Guia da Semana: No dia 6 de fevereiro você vai chamar algumas pessoas que fizeram parte dessa sua trajetória de 50 anos de carreira. Como foi essa seleção?
Jair Rodrigues:
A gente quis fazer uma coisa histórica, uma espécie de Song Book. Repensei os meus sucessos e os artistas que participaram disso. Alguns não puderam participar por compromisso, como Wando, Marcelo D2 e Benito de Paula, mas não vou deixar de cantar as canções que estavam planejada para eles.

Guia da Semana: Quem são os convidados e quais são as músicas?
Jair:
O primeiro foi o negão, Pelé, porque já me deu duas composições: Recado à criança e Cidade Grande. Convidei o Jorge Aragão, pela gravação da Coisinha do Pai que fiz com Elba Ramalho, Malandro e Vou Festejar. O Pedro Mariano cantará um poup-pourri de samba, que fiz no Dois na Bossa 2 . Também tem algumas canções com Jairzinho e a Luciana, que vai cantar uma canção que a Elis fez para mim ( Upâ Neguinho). O Chitãozinho & Xororó cantarão a Majestade o Sabiá. Além disso, tem a participação da Alcione, Wilson Simoninha, Max de Castro e Rapping Hood, fora outros artistas que estarão na fila do gargarejo para agitar.

Guia da Semana: Você escolheu como tema do show o nome samba-enredo da Salgueiro de 71. Como foi que isso aconteceu?
Jair:
O produtor Manuel Barembem estava conversando comigo, no impasse de achar um nome.

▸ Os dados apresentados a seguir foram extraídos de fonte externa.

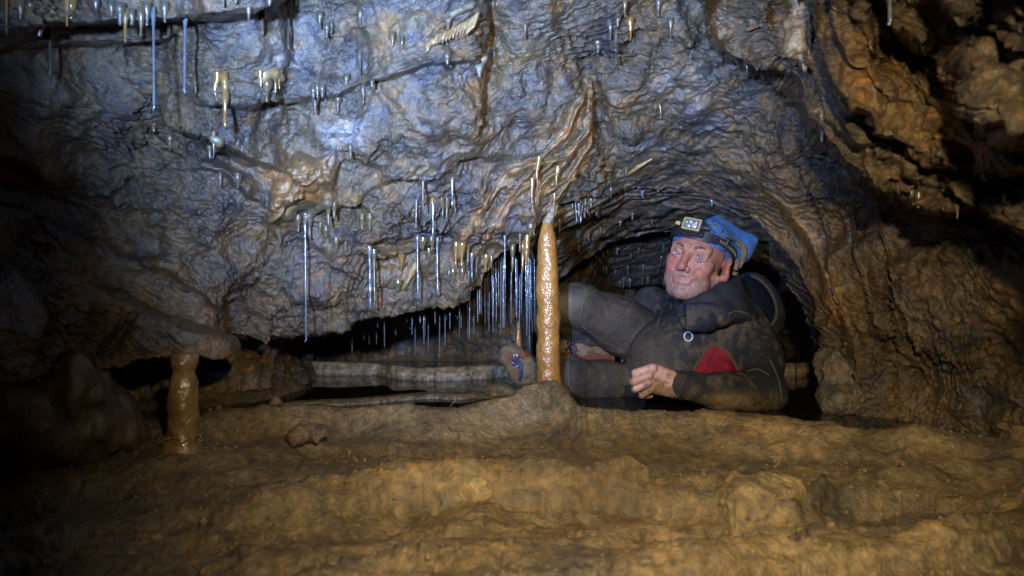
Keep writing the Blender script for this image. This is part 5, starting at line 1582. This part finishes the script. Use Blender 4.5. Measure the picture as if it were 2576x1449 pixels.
# ---- headlamp: a thing of its own, strapped round the bandana
lamp_c = h2w((-.002, .104, .074))
lamp = tag(empty('headlamp', tuple(lamp_c)), 'black and yellow headlamp strapped over the blue bandana', 'headlamp')
lf = fw * .96 + upv * .22; lf /= np.linalg.norm(lf)
lr = rt - lf * (rt @ lf); lr /= np.linalg.norm(lr); lu = np.cross(lf, lr); lu = -lu if lu @ upv < 0 else lu
LR = np.stack([lr, lf, lu], 0) * .84
def l2w(p): return np.asarray(p) @ LR            # relative to the lamp's own origin
def lpart(name, fn, lo, hi, h, mat, parent=None):
    V, Qd = surface_nets(fn, lo, hi, h)
    o = add(name, mesh_np(name, l2w(V), Qd), mat, lamp if parent is None else parent)
    return o
body_ = lpart('lamp_body', lambda p: smin(smin(rbox(p, (0, 0, 0), (.033, .014, .024), .010), rbox(p, (0, -.012, -.003), (.038, .010, .026), .008), .004), np.minimum(ball(p, (.039, .002, 0), .0085), ball(p, (-.039, .002, .002), .0085)), .003), (-.06, -.03, -.04), (.06, .03, .04), .0016, M_BLACK)
lpart('bezel', lambda p: smax(rbox(p, (0, .0145, 0), (.0285, .0035, .0195), .003), -rbox(p, (0, .0145, 0), (.0240, .01, .0150), .003), .001), (-.04, .005, -.03), (.04, .022, .03), .0012, M_YEL)
lpart('lens', lambda p: rbox(p, (0, .0125, 0), (.0242, .0035, .0152), .003), (-.04, .004, -.03), (.04, .022, .03), .0016, M_LENS)
for x, z, r in ((-.004, .0065, .0052), (-.007, -.0070, .0052), (.010, -.0035, .0085), (-.016, .003, .003), (.013, .006, .004)):
    lpart('reflector', lambda p: ellip(p, (x, .0160, z), (r, .0022, r)), (x - .012, .010, z - .012), (x + .012, .021, z + .012), .0011, M_LED)
for s in (-1, 1):
    lpart('knob', lambda p: smin(cone(p, (s * .043, .003, 0), (s * .050, .002, 0), .0075, .0065), ball(p, (s * .052, .002, 0), .005), .002), (s * .043 - .02, -.012, -.016), (s * .043 + .02, .018, .016), .0015, M_YEL if s < 0 else M_BLACK)
# strap: a flat band round the bandana, plus one over the crown
def band(pts_local, width, thick, name, mat):
    P = smooth_path(np.array(pts_local), 60)
    c0 = np.array([0, -.014, .044])
    V = []
    for i in range(len(P)):
        t = P[min(i + 1, len(P) - 1)] - P[max(i - 1, 0)]; t /= np.linalg.norm(t)
        nn = P[i] - c0; nn -= t * (nn @ t); nn /= np.linalg.norm(nn); s = np.cross(t, nn)
        V += [P[i] + s * width / 2, P[i] + s * width / 2 + nn * thick, P[i] - s * width / 2 + nn * thick, P[i] - s * width / 2]
    V = h2w(np.array(V)) - lamp_c
    a = np.arange(len(P) * 4).reshape(-1, 4); b = np.roll(a, -1, 1)
    Qd = np.stack([a[:-1], b[:-1], b[1:], a[1:]], -1).reshape(-1, 4)
    return add(name, mesh_np(name, V, Qd, smooth=False), mat, lamp)
def onskull(th, z, k=1.07):
    zz = (z - .038) / .0815
    s = math.sqrt(max(0.05, 1 - zz * zz))
    return (.0790 * k * s * math.sin(th), -.014 + .104 * k * s * math.cos(th), z)
st_pts = [onskull(t, .062 - .042 * (1 - math.cos(t)) / 2 * 1.2) for t in np.linspace(.25, 2.6, 14)]
strap = band(st_pts, .019, .003, 'strap', M_BLACK)
band([onskull(-t, .062 - .042 * (1 - math.cos(t)) / 2 * 1.2) for t in np.linspace(.25, 2.6, 14)], .019, .003, 'strap', M_BLACK)
band([(0, .088, .088), (.004, .060, .108), (.006, .02, .121), (.012, -.04, .121), (.02, -.085, .124)], .019, .003, 'crown_strap', M_BLACK)
band([onskull(t, .054, 1.03) for t in np.linspace(-.75, .75, 10)], .024, .004, 'forehead_pad', M_BLACK)
for k in range(12):      # perforations in the strap
    t = .85 + k * .075
    z = .062 - .042 * (1 - math.cos(t)) / 2 * 1.2
    c_ = h2w(onskull(t, z, 1.107)) - lamp_c
    V, Qd, cp2 = tube([c_ - .0045 * upv, c_ + .0045 * upv], .0009, 4)
    add('perforation', mesh_np('perforation', V, tri_quads(Qd, cp2)), M_YEL, strap)
# coiled cable and buckle above the ear
ca = h2w((.070, .010, .062)); cb_ = h2w((.088, -.060, .060)); cc_ = h2w((.092, -.072, .018))
path = smooth_path([h2w((.055, .060, .072)), h2w((.078, .035, .070)), h2w((.088, -.005, .066)), h2w((.098, -.035, .060)), h2w((.100, -.052, .036)), h2w((.094, -.058, .008))], 140) - lamp_c
coil = path.copy()
for i in range(50, 140):
    t = i * 1.15; e = min(1, (i - 50) / 10) * .006
    coil[i] = path[i] + e * (math.cos(t) * rt + math.sin(t) * upv)
add('cable', tube_mesh('cable', coil, .0022, 6), M_MUDDY, lamp)
lpt = lambda n_, c_, r_, m_: add(n_, mesh_np(n_, *[x if i else x + (h2w(c_) - lamp_c) for i, x in enumerate(surface_nets(lambda p: rbox(p @ HR.T.astype(f32), (0, 0, 0), r_, .003) + .0015 * fbm(p * 120, 2), (-.03,) * 3, (.03,) * 3, .0018))]), m_, lamp)
lpt('buckle', (.090, -.052, .012), (.006, .010, .016), M_MUDDY)
lpt('buckle', (.090, -.060, -.012), (.006, .014, .006), M_MUDDY)
lpt('buckle', (.074, .036, .057), (.006, .008, .010), M_BLACK)

# ---- boots
def boot(name, ank, heel, toe, upn, label, seed):
    ank, heel, toe = map(np.array, (ank, heel, toe)); ln = toe - heel; ln /= np.linalg.norm(ln)
    upn = np.array(upn, float); upn -= ln * (upn @ ln); upn /= np.linalg.norm(upn); sd = np.cross(ln, upn)
    def fn(p):
        v = cone(p, ank + upn * .02, heel + upn * .045, .046, .042)
        v = smin(v, cone(p, heel + upn * .035, toe - ln * .05 + upn * .028, .038, .036), .03)
        v = smin(v, cone(p, toe - ln * .06 + upn * .026, toe - ln * .03 + upn * .022, .040, .030), .02)
        return v + .003 * fbm(p * 45, 3, off=seed)
    pts = np.array([ank, heel, toe]); lo, hi = pts.min(0) - .09, pts.max(0) + .09
    V, Qd = surface_nets(fn, lo, hi, .004)
    o = kid(name, V, Qd, M_MUDDY, None, label)
    def sole(p):
        q = np.stack([(p - heel) @ ln, (p - heel) @ sd, (p - heel) @ upn], -1).astype(f32)
        L = float(np.linalg.norm(toe - heel))
        wdt = np.interp(q[:, 0], [-.03, .03, .12, L - .05, L], [.030, .034, .034, .042, .028])
        return np.maximum(np.maximum(np.abs(q[:, 1]) - wdt, np.abs(q[:, 2] - .000) - .010), np.maximum(-q[:, 0] - .035, q[:, 0] - L + .005)) * .8
    V, Qd = surface_nets(sole, lo, hi, .004)
    subkid('sole', V, Qd, M_BRICK, None, o)
    return o, ln, upn, sd
def boot2(p):
    v = smin(cone(p, pt(1352, 945, 1.915), pt(1318, 932, 1.885), .040, .044), cone(p, pt(1318, 930, 1.885), pt(1285, 894, 1.875), .040, .034), .02)
    return v + .004 * fbm(p * 50, 4, off=3)
lo, hi = pt(1240, 990, 1.88), pt(1375, 850, 1.88); lo[1], hi[1] = 1.80, 1.97
Vq, Qq = surface_nets(boot2, lo, hi, .003)
bx_ = Vq[:, 0] / Vq[:, 1] * F + CX; by_ = CY - (Vq[:, 2] - CAMZ) / Vq[:, 1] * F
nq = fbm(Vq * 60, 4, off=4)
cq = mix((.17, .12, .065), (.11, .08, .05), sstep(-.3, .3, nq))
cq = mix(cq, (.035, .035, .045), sstep(.15, .4, fbm(Vq * 45, 3, off=9)) * .8)
cq = mix(cq, (.17, .042, .025), np.clip(np.exp(-(((bx_ - 1287) / 13) ** 2 + ((by_ - 899) / 12) ** 2)) + np.exp(-(((bx_ - 1322) / 14) ** 2 + ((by_ - 893) / 9) ** 2)) + .8 * np.exp(-(((bx_ - 1300) / 10) ** 2 + ((by_ - 938) / 12) ** 2)), 0, 1) * (nq > -.35))
b2 = kid('boot', Vq, Qq, vcol_mat('muddy_boot', .8, .2, 200, .6, .0015), np.clip(cq, 0, 1), 'mud-caked boot with blue laces and silver hooks left of the column')
BT = tree_of(Vq, Qq)
def onb(x, y, l=.002):
    p, n = hit(x, y, BT)
    return np.array(p) + np.array([0, -l, 0]) if p is not None else pt(x, y, 1.85)
for x, y, rx, rz in ((1297, 894, .009, .006), (1306, 906, .007, .006), (1294, 913, .007, .004), (1304, 922, .007, .005)):
    c_ = onb(x, y)
    V, Qd = surface_nets(lambda p: rbox(p, c_, (rx, .004, rz), .0025) + .001 * fbm(p * 150, 2), c_ - .018, c_ + .018, .0018)
    subkid('lace_hook', V, Qd, M_SILVER, None, b2)
    V, Qd = surface_nets(lambda p: ball(p, c_ + np.array([0, -.004, 0]), .0032), c_ - .012, c_ + .010, .0016)
    subkid('rivet', V, Qd, M_LACE, None, b2)
for pts_ in ([(1286, 902), (1298, 906), (1310, 900)], [(1290, 918), (1302, 912), (1314, 918)], [(1306, 912), (1310, 926), (1309, 942), (1307, 956)], [(1310, 914), (1313, 930), (1312, 948)]):
    V, Qd, cp2 = tube(smooth_path([onb(x, y, .005) for x, y in pts_], 14), .0036, 6)
    subkid('lace', V, tri_quads(Qd, cp2), M_LACE, None, b2)
b1, ln, un, sd = boot('boot', pt(1488, 872, 2.07), pt(1510, 898, 2.06), pt(1405, 893, 2.01), (0, .05, 1), 'muddy boot with red sole behind the column under the raised knee', 6)
for pts_ in ([(1424, 880, 1.965), (1440, 862, 1.97), (1450, 882, 1.965)], [(1434, 872, 1.965), (1446, 894, 1.96)], [(1444, 866, 1.97), (1436, 850, 1.98), (1428, 862, 1.975)]):
    V, Qd, cp2 = tube(smooth_path([pt(*q) for q in pts_], 14), .003, 6)
    subkid('lace', V, tri_quads(Qd, cp2), M_LACE, None, b1)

Aí a minha mulher falou: "Coloca Festa para um rei negro". O cara ficou gostou e ficou louco na hora. Eu até pensei que poderia ficar preconceituoso, porque tem sempre aquele besta que acha que é uma coisa racista. Mas aí o Jairzinho e a Luciana conversaram comigo e tiraram esse grilo. Esse título da Salgueiro era o original, mas foi substituído pelo Pega no Ganzé, Pega no Ganzá, que era o subtítulo e acabou pegando.

Foto: Gabriel Oliveira
A irreverência e o ritmo do samba ainda estão presentes no seu dia-a-dia.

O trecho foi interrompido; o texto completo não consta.